# [Written request]
Repeat every line below exactly as it reads.

# [Data shown]
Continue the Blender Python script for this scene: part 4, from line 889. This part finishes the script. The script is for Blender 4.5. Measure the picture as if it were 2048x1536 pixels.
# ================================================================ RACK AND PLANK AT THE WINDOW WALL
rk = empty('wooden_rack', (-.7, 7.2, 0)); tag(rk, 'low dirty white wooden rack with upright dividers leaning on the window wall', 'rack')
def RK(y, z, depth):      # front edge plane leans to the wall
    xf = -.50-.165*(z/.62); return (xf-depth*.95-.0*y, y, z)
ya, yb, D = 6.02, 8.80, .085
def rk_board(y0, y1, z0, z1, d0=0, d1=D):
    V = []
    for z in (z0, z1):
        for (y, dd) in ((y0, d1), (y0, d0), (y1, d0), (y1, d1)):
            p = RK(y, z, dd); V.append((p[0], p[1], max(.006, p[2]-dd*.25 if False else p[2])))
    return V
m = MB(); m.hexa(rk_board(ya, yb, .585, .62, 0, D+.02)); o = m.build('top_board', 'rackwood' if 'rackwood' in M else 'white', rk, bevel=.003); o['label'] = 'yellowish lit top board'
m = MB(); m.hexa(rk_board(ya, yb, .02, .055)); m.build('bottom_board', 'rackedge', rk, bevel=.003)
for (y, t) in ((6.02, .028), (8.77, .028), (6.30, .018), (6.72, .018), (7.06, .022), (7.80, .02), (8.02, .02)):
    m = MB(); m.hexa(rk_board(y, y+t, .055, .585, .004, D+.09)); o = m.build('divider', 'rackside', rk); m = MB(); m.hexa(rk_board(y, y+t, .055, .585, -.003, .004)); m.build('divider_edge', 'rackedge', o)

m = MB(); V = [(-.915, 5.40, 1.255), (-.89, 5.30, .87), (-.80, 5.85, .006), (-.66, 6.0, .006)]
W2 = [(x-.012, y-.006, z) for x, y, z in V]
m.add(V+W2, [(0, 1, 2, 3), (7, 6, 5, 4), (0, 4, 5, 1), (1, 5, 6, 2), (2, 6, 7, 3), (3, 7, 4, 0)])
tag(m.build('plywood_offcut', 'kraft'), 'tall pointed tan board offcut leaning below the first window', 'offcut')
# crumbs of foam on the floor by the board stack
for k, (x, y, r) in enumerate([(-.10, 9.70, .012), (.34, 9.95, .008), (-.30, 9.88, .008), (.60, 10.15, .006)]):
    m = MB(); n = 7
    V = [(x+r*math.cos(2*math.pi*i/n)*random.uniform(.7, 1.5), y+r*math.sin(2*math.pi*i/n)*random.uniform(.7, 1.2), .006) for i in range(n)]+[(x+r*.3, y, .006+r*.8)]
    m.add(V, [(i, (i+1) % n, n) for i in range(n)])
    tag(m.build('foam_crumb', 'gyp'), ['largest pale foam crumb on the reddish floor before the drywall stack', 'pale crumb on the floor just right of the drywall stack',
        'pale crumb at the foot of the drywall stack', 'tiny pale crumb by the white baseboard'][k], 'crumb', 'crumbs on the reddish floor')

# [The answer]
Continue the Blender Python script for this scene: part 4, from line 889. This part finishes the script. The script is for Blender 4.5. Measure the picture as if it were 2048x1536 pixels.
# ================================================================ RACK AND PLANK AT THE WINDOW WALL
rk = empty('wooden_rack', (-.7, 7.2, 0)); tag(rk, 'low dirty white wooden rack with upright dividers leaning on the window wall', 'rack')
def RK(y, z, depth):      # front edge plane leans to the wall
    xf = -.50-.165*(z/.62); return (xf-depth*.95-.0*y, y, z)
ya, yb, D = 6.02, 8.80, .085
def rk_board(y0, y1, z0, z1, d0=0, d1=D):
    V = []
    for z in (z0, z1):
        for (y, dd) in ((y0, d1), (y0, d0), (y1, d0), (y1, d1)):
            p = RK(y, z, dd); V.append((p[0], p[1], max(.006, p[2]-dd*.25 if False else p[2])))
    return V
m = MB(); m.hexa(rk_board(ya, yb, .585, .62, 0, D+.02)); o = m.build('top_board', 'rackwood' if 'rackwood' in M else 'white', rk, bevel=.003); o['label'] = 'yellowish lit top board'
m = MB(); m.hexa(rk_board(ya, yb, .02, .055)); m.build('bottom_board', 'rackedge', rk, bevel=.003)
for (y, t) in ((6.02, .028), (8.77, .028), (6.30, .018), (6.72, .018), (7.06, .022), (7.80, .02), (8.02, .02)):
    m = MB(); m.hexa(rk_board(y, y+t, .055, .585, .004, D+.09)); o = m.build('divider', 'rackside', rk); m = MB(); m.hexa(rk_board(y, y+t, .055, .585, -.003, .004)); m.build('divider_edge', 'rackedge', o)

m = MB(); V = [(-.915, 5.40, 1.255), (-.89, 5.30, .87), (-.80, 5.85, .006), (-.66, 6.0, .006)]
W2 = [(x-.012, y-.006, z) for x, y, z in V]
m.add(V+W2, [(0, 1, 2, 3), (7, 6, 5, 4), (0, 4, 5, 1), (1, 5, 6, 2), (2, 6, 7, 3), (3, 7, 4, 0)])
tag(m.build('plywood_offcut', 'kraft'), 'tall pointed tan board offcut leaning below the first window', 'offcut')
# crumbs of foam on the floor by the board stack
for k, (x, y, r) in enumerate([(-.10, 9.70, .012), (.34, 9.95, .008), (-.30, 9.88, .008), (.60, 10.15, .006)]):
    m = MB(); n = 7
    V = [(x+r*math.cos(2*math.pi*i/n)*random.uniform(.7, 1.5), y+r*math.sin(2*math.pi*i/n)*random.uniform(.7, 1.2), .006) for i in range(n)]+[(x+r*.3, y, .006+r*.8)]
    m.add(V, [(i, (i+1) % n, n) for i in range(n)])
    tag(m.build('foam_crumb', 'gyp'), ['largest pale foam crumb on the reddish floor before the drywall stack', 'pale crumb on the floor just right of the drywall stack',
        'pale crumb at the foot of the drywall stack', 'tiny pale crumb by the white baseboard'][k], 'crumb', 'crumbs on the reddish floor')